Judge weighs overhauling
child support accounting

Plaintiffs says the state is mishandling
a $9 million "slush fund"

By Debra Barayuga

If Ann Kemp had a choice in 1998, she would have preferred her ex-husband send child support checks to her directly, rather than have the money go through the state Child Support Enforcement Agency.

Until recently, money paid by a noncustodial parent was required to pass through the state agency before it was mailed to the custodial parent.

"It would have been one less layer to go through," she said, of obstacles she faced in obtaining $760 per month in child support that was deducted from her ex-husband's paycheck.

Kemp sued the agency in 1998 after it took nearly two months before she began receiving child support checks.

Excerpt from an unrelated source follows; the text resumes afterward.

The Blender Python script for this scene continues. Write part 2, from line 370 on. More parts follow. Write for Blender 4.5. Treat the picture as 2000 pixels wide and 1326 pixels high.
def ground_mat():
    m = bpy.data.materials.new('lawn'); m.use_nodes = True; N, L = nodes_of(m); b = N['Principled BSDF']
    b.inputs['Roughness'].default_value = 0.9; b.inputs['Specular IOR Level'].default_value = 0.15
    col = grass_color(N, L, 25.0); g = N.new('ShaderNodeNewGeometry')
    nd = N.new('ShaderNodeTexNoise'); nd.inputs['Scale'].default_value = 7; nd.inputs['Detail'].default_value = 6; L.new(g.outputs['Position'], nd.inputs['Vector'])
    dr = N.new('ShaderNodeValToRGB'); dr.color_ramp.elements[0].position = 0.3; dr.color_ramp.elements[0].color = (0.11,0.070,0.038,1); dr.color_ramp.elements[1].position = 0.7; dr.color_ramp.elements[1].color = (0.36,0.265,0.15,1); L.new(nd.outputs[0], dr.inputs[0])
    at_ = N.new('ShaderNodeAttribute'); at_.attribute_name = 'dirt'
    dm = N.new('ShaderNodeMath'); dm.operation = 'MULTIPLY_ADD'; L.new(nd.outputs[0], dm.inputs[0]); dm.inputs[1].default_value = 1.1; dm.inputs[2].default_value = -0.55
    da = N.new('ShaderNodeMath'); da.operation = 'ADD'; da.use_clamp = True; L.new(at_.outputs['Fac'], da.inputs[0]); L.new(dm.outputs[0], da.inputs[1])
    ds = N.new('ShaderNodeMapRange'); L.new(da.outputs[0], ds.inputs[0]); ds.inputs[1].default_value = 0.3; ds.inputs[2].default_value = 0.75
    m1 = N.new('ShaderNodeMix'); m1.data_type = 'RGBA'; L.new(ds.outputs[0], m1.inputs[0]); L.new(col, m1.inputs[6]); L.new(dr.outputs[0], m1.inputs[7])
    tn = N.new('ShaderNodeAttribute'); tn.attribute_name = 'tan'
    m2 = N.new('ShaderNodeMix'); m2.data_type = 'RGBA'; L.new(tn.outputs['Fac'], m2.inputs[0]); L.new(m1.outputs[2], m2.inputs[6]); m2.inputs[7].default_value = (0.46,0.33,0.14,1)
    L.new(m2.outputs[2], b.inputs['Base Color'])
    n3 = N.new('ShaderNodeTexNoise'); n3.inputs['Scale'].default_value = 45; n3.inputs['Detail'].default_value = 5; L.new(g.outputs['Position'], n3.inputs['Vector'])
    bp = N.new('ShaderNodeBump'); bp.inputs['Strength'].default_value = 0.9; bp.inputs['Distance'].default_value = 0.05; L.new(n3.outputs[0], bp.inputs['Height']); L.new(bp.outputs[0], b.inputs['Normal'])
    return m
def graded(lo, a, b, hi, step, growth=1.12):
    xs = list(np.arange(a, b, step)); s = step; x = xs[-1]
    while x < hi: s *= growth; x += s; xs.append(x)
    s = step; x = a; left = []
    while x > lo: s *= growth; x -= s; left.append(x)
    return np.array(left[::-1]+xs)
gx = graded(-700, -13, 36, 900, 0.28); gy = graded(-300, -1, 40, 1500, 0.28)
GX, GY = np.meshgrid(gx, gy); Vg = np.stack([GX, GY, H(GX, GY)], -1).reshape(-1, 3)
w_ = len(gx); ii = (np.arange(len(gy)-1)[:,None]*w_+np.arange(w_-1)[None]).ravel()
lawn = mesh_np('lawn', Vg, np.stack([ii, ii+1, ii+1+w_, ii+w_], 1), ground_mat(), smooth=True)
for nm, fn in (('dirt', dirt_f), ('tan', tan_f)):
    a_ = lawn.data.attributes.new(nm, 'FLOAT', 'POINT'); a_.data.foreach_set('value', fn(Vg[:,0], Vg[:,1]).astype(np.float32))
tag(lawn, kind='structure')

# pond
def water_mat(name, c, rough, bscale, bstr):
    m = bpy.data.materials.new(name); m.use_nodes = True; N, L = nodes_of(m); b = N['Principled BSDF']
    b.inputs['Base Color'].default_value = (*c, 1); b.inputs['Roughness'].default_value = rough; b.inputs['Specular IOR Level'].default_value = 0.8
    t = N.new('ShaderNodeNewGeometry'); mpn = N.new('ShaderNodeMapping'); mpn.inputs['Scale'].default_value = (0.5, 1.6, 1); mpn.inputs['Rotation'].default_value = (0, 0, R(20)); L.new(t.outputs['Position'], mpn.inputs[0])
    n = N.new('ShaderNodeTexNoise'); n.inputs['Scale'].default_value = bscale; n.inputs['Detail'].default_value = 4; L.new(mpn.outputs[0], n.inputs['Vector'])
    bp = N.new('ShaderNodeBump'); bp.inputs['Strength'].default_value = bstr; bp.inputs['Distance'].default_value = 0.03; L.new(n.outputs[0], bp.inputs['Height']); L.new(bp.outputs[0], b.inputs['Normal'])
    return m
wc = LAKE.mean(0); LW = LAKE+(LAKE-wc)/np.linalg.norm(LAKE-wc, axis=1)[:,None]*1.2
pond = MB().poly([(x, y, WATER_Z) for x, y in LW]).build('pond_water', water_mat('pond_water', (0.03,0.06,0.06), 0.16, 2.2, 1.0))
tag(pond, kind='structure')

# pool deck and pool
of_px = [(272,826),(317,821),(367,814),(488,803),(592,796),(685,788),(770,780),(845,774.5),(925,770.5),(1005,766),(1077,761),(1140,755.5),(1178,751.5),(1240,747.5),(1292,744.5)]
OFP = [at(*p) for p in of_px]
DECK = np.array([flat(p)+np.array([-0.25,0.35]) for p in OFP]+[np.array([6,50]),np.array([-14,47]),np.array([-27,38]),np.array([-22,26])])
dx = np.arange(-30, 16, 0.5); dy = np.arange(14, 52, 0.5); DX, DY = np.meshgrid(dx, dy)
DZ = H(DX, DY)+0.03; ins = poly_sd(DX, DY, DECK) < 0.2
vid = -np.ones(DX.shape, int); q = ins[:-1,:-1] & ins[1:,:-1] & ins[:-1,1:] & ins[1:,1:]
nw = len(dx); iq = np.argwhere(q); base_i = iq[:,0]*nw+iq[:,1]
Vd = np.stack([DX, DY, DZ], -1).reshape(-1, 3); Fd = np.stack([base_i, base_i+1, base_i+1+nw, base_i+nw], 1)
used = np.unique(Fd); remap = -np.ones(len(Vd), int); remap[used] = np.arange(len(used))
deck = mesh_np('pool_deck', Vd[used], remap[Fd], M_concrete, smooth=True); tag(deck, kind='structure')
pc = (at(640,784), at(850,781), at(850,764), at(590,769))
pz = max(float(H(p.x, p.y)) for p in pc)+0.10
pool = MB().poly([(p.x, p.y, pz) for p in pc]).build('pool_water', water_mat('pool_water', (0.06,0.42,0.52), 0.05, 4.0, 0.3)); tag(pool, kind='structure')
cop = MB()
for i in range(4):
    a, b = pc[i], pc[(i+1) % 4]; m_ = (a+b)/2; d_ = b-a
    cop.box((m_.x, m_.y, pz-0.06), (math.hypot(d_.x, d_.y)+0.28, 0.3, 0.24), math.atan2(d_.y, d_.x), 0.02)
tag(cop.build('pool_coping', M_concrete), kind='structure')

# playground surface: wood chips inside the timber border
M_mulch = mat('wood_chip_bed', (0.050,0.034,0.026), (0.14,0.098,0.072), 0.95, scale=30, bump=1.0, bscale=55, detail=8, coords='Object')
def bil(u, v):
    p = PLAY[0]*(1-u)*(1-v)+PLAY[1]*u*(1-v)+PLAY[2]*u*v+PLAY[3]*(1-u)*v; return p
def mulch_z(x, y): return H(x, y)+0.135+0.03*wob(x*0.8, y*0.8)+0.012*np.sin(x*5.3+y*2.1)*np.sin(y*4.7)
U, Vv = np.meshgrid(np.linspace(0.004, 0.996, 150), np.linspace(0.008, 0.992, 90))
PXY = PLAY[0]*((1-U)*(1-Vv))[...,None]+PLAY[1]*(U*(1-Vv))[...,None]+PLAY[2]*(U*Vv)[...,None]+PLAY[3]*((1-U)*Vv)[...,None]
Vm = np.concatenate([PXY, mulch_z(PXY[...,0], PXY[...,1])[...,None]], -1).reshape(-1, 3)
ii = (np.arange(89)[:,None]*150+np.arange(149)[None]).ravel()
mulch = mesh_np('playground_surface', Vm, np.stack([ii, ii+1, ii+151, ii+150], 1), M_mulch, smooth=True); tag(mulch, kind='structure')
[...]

She represents a class of custodial parents and children totaling in the thousands who were entitled to receive child support payments but have not received them within two business days as required by law.

The seven-day jury-waived trial before Circuit Judge Sabrina McKenna concluded yesterday. The plaintiffs seek a complete accounting of the money in the CSEA accounts and ask that a common fund be created to make the payments.

Plaintiffs' attorney Francis O'Brien said their expert, accountant Steven Sakamaki, estimated there is about $9 million that the agency cannot account for that was not entered into the agency's automated collection and disbursement system, otherwise known as KEIKI.

"If a public government agency handles public money, clearly the public has the right to know what they're doing with the money," he said.

O'Brien said money has been paid into KEIKI but not paid out and instead is being used by the agency as a "slush fund" to cover up its shoddy accounting and make up the shortfalls in its operating budget.

Deputy Attorney General Charles Fell, who represents CSEA, contends the agency was prepared to submit an accounting of the money in its accounts.

He called the $9 million figure supplied by the plaintiffs' expert as "smoke and mirrors" and that the agency knows what is going in and what is going out because it reconciles its bank accounts every month.

He said the issue the court should focus on is whether the agency has complied with state law requiring payments be mailed within two business days. But he said that requirement only pertains to amounts withheld by employers.

Fell said the problems cited by Kemp and others occurred during a difficult time for the agency when it converted to the KEIKI system in 1998 as mandated by the federal government and that there is no evidence the agency has violated the law now or in the recent past.

McKenna, who presided over the jury-waived trial, announced she would be issuing a written ruling at a later date.